La ministre de la Culture, dans sa lettre de mission, demandait à Alain Seban d’ « intégrer [dans son étude] les dimensions de sûreté des œuvres et de protection du patrimoine ». Un aspect qui était jusqu’ici à peine effleuré dans le rapport. On apprend avec un peu d’effarement que si la durée de l’opération est très brève « les normes de conservation peuvent ne pas être respectées en permanence ». Il ajoute : « En revanche, dès lors que l’opération dure plus de quelques jours, il convient d’assurer les normes de conservation requises par la nature de l’œuvre et de garantir sa sécurité contre l’incendie, la dégradation ou le vol, et ce 24 heures sur 24 ». On est ici passé dans la quatrième dimension : le président d’un grand musée national (qui n’est, il est vrai, ni historien de l’art, ni conservateur) propose très sérieusement de déplacer des chefs-d’œuvre pendant quelques jours (il préconise un jour) sans assurer les normes de conservation, ni garantir la sécurité contre l’incendie ou le vol. Et ce, pourquoi pas, dans des prisons ou des centres commerciaux. Chacun appréciera.
On ajoutera que l’un des risques des déplacements d’œuvre, c’est le déplacement de l’œuvre elle-même, qu’elle reste un jour ou trois mois sur place.

Et l’on conclut ce brillant rapport par la proposition n° 12 dont nous ne sommes pas sûr d’avoir tout compris dans le détail : « Réaliser une opération nationale annuelle de présentation d’œuvres hors les murs sur la base de neuf œuvres par musée partenaire présentée pendant un jour dans trois lieux différents sur une durée de neuf mois » [Sic et ouf]… On croirait l’énoncé d’un problème de mathématique au collège.

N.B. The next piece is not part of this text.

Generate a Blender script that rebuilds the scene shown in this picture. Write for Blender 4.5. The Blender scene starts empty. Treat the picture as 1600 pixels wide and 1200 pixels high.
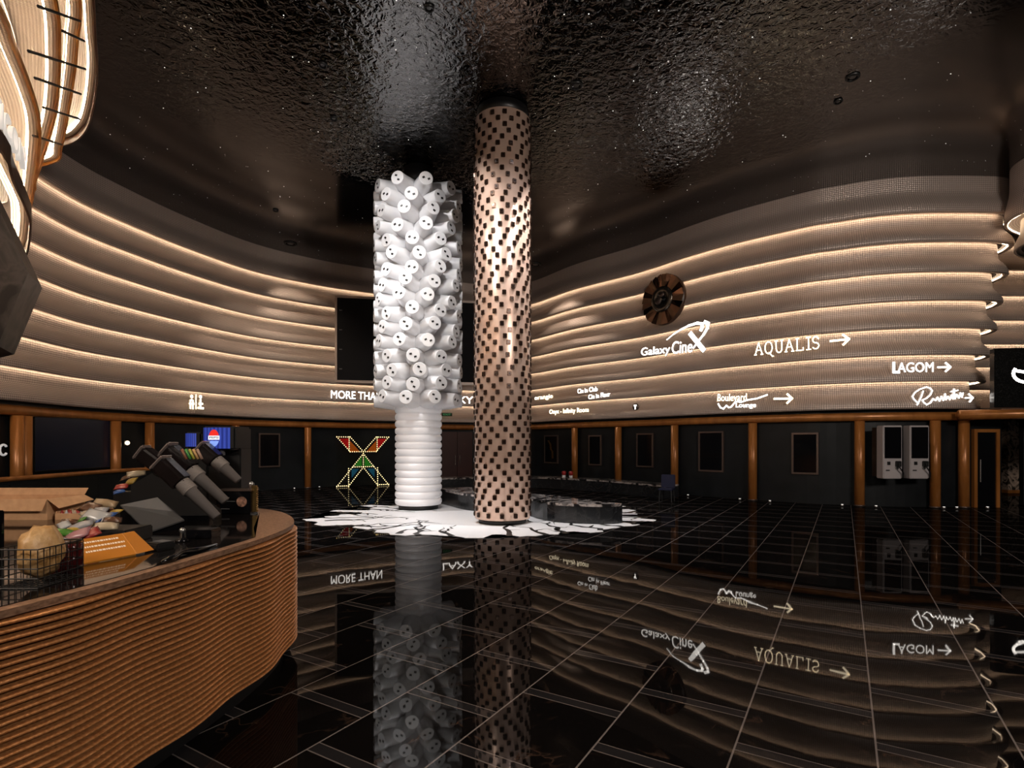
import bpy, bmesh, math, random
from mathutils import Vector, Matrix
random.seed(7)
SC = bpy.context.scene
COL = SC.collection
F = 860.0; HZ = 693.0; CH = 2.0          # focal length in px, horizon row, camera height

# ------------------------------------------------------------------ camera, world, exposure
cam = bpy.data.cameras.new('camera'); co = bpy.data.objects.new('camera', cam); COL.objects.link(co)
co.location = (0, 0, CH); co.rotation_euler = (math.pi/2, 0, 0)
cam.sensor_width = 36; cam.lens = F/1600*36; cam.shift_y = (HZ-600)/1600; cam.clip_end = 200
SC.camera = co
SC.view_settings.view_transform = 'Standard'; SC.view_settings.look = 'None'
SC.view_settings.exposure = 0.0; SC.view_settings.gamma = 1.0
SC.view_settings.use_curve_mapping = False
w = bpy.data.worlds.new('world'); SC.world = w; w.use_nodes = True
w.node_tree.nodes['Background'].inputs[0].default_value = (0.9, 0.85, 0.8, 1)
w.node_tree.nodes['Background'].inputs[1].default_value = 0.02

def spot(name, loc, target, energy, size, color=(1, 0.93, 0.84), radius=0.08, blend=0.6):
    l = bpy.data.lights.new(name, 'SPOT'); l.energy = energy; l.spot_size = math.radians(size)
    l.spot_blend = blend; l.color = color; l.shadow_soft_size = radius
    o = bpy.data.objects.new(name, l); COL.objects.link(o); o.location = loc
    o.rotation_euler = (Vector(target)-Vector(loc)).to_track_quat('-Z', 'Y').to_euler()
    return o
CZ = 10.4                                  # ceiling height
WC = Vector((-2.87, 16.9, 0))              # white column
PC = Vector((-0.24, 13.95, 0))             # studded column
SPOTS = [  # ceiling downlights, several added for their light: loc xy, target, energy, cone, colour
    ((-4.2, 12.2), (-2.9, 16.4, 5.5), 650, 90, (1, .97, .95)),
    ((-1.6, 10.6), (-2.8, 16.4, 3.5), 1050, 70, (1, .97, .95)),
    ((2.2, 10.5), (-0.2, 13.8, 3.0), 420, 80, (.95, .95, 1)),
    ((-3.6, 8.6), (-0.4, 13.8, 2.5), 720, 80, (1, .9, .78)),
    ((1.5, 12.9), (1.4, 15.0, 0), 2100, 60, (1, .97, .95)),
    ((-4.6, 14.2), (-4.0, 15.2, 0), 1900, 60, (1, .97, .95)),
    ((-5.2, 2.4), (-2.9, 4.6, 1.2), 260, 60, (1, .80, .60)),
    ((-0.6, 6.6), (-2.4, 4.6, 1.0), 420, 50, (1, .78, .55)),
    ((2.6, 3.4), (-2.2, 3.8, .6), 450, 45, (1, .80, .60)),  # added spot that brightens the copper ribs of the counter
    ((-8.5, 19.8), (-9.4, 24.0, 1.0), 500, 80, (1, .8, .62)),
    ((8.0, 13.5), (12.0, 17.0, 1.0), 180, 80, (1, .8, .62)),
    ((1.1, 25.8), (3.0, 25.0, 0.8), 350, 80, (1, .8, .62)),
    ((-9.3, 23.1), (-8.0, 25.0, 1.0), 200, 80, (1, .8, .62)),
]
def area(name, loc, target, energy, sx, sy, color):
    l = bpy.data.lights.new(name, 'AREA'); l.shape = 'RECTANGLE'; l.size = sx; l.size_y = sy; l.energy = energy; l.color = color
    o = bpy.data.objects.new(name, l); COL.objects.link(o); o.location = loc
    o.rotation_euler = (Vector(target)-Vector(loc)).to_track_quat('-Z', 'Y').to_euler(); return o
area('fill_light', (-7.5, -4.5, 8.6), (-2, 18, 5.5), 1050, 4, 2, (1, .84, .70))  # unseen fill lights, added behind the camera to brighten the walls
area('fill_light', (10.5, -4.5, 8.6), (4, 18, 5.5), 1250, 4, 2, (1, .88, .78))
for i, (xy, tg, e, sz, c) in enumerate(SPOTS):
    spot('downlight_lamp', (xy[0], xy[1], CZ-0.10), tg, e, sz, c)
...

Que fera la ministre des propositions de ce rapport ? Elle l’a dit dans la conférence de presse évoquée plus haut : elles seront mises en œuvre. À chaque fois qu’un nouveau ministre de la Culture arrive, nous essayons de croire qu’il sera meilleur que le précédent, et qu’il agira enfin pour le bien des musées et du patrimoine. Frédéric Mitterrand a été plus que décevant. Il y a désormais un vrai risque qu’Aurélie Filippetti atteigne le niveau de médiocrité jamais encore dépassé de Renaud Donnedieu de Vabres.